People keep putting up things like Blender and Gimp as replacements for the like of Photoshop and 3DS Max/Maya. But they aren't replacements, and when issues, missing features, and problems are brought up, those same people get defensive. They need to actually make those products match functionality fully before they start shooting off their mouths.
oiaohm
Posts: 1322
Joined: Sun Dec 12, 2004 8:40 am

Post by oiaohm »

There is no perfect image editing or 3d tool.

Blender is better at some things compared to 3d max. That is the problem.

I know I have endup using all 4 3d max, blender, gimp and photoshop.

Thing most people don't know is with verse they merge all into one giant tool of hell.

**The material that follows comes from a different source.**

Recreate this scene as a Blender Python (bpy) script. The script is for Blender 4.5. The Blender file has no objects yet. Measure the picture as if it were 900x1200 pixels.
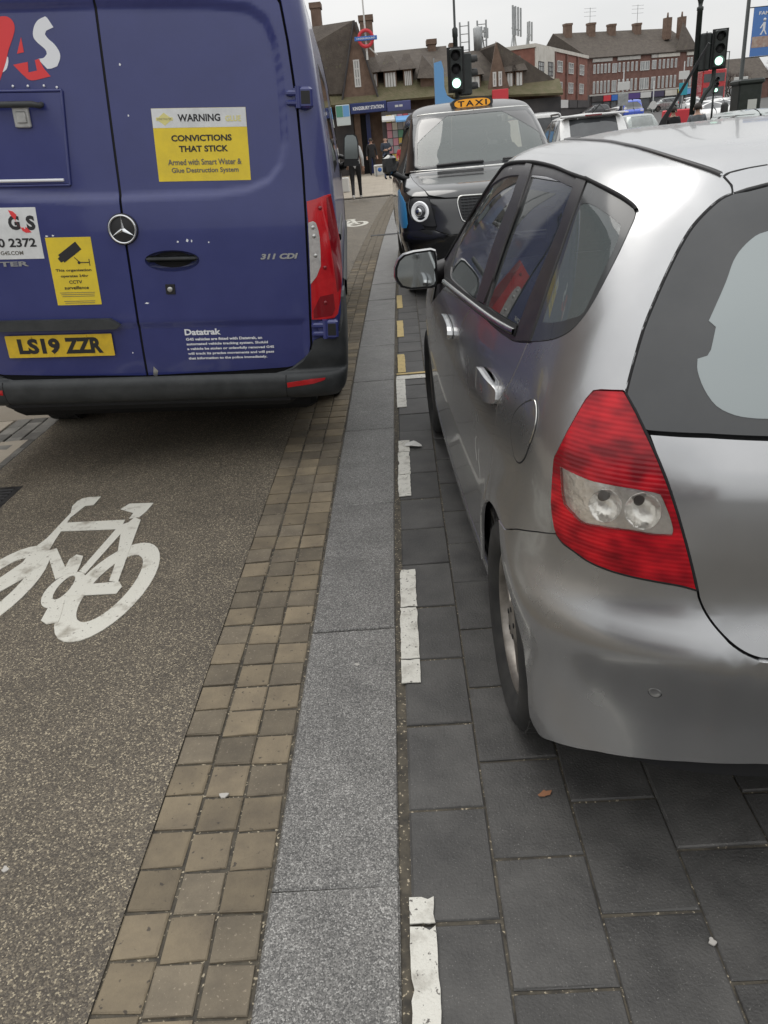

Point is they are replacement for some users. And part of a supertool. Until you have used them combined you don't know how weak each is alone. Basicly I want features of gimp in photoshop and features of photoshop in gimp. Same with 3d max and Blender.
stib
Posts: 4
Joined: Wed Feb 21, 2007 4:54 am

Post by stib »

Blender does fantastic liquids, I use it as a de-facto plugin for lightwave (which does crap liquids).

Jahshaka would have to be the worst at overhyping software that is really not ready for production. If you look at their web page it looks like it can do everything including making coffee, but it seriously fails to live up to the hype.

I liked the way the react BSOD was on the screenshots page. Keeping it honest is good.